The two-day meeting being held at the Lungos conference room at Orion Mall was officially opened yesterday morning by Mr Lindsley in the presence of Lungos chairperson Bernard Elizabeth and chief executive Steve Lalande.

Mr Lindsley said IFL Africa has the spirit and the ability to build strong groups on the continent helped through internet networking. He called on the members to concentrate on projects that can succeed and bring differences to people’s lives in the communities.

IFL Seychelles chairperson Marie-Nella Azemia said local members are glad of the opportunity to host this meeting and warmly welcome the guests to our shores.

She said that during the two days, the working group will concentrate its discussions on the IFL development, commitment and charter its way forward in Africa.

The IFL was founded in Europe in the 1930s with the aim of promoting and spreading peace, friendship, love, charity among people of different cultures, beliefs, background and social status around the world.
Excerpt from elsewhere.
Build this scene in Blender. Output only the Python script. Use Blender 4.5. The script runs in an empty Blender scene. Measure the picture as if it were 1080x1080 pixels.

It also aims to encourage people around the world to get to know one another in many different ways such as through cultural exchanges, charity and voluntary activities.

“IFL is a very important NGO in today’s environment where people are suffering because of division plagued by all kinds of inhuman acts,” said Mrs Azemia.

She noted that the IFL may be the answer if members really want to make a difference in people’s lives around the world, in Africa in particular.

It is expected that at the end of the two-day discussions the working group will come up with concrete proposals as to the IFL commitments in the light of today’s challenges.

Mr Elizabeth also welcomed the guests taking part in the meeting and had words of encouragement for them.

Since it was set up here in the 1990s, IFL Seychelles has to date over 40 members and has been involved in peace, charity and voluntary activities both locally and internationally.

It has helped bring together various communities including Kenyan, Guinean, Malagasy, Nigerian and others living in Seychelles through activities organised, including a peace concert some years back.

It has also gone into communities in the region and has held charity missions to Kenya for five years now and helped Kenya, Zambia, Senegal and Malawi to set up their local chapters.

IFL Seychelles has gained much regional and international visibility through its various activities and each year it takes a delegation to the movement’s international assembly.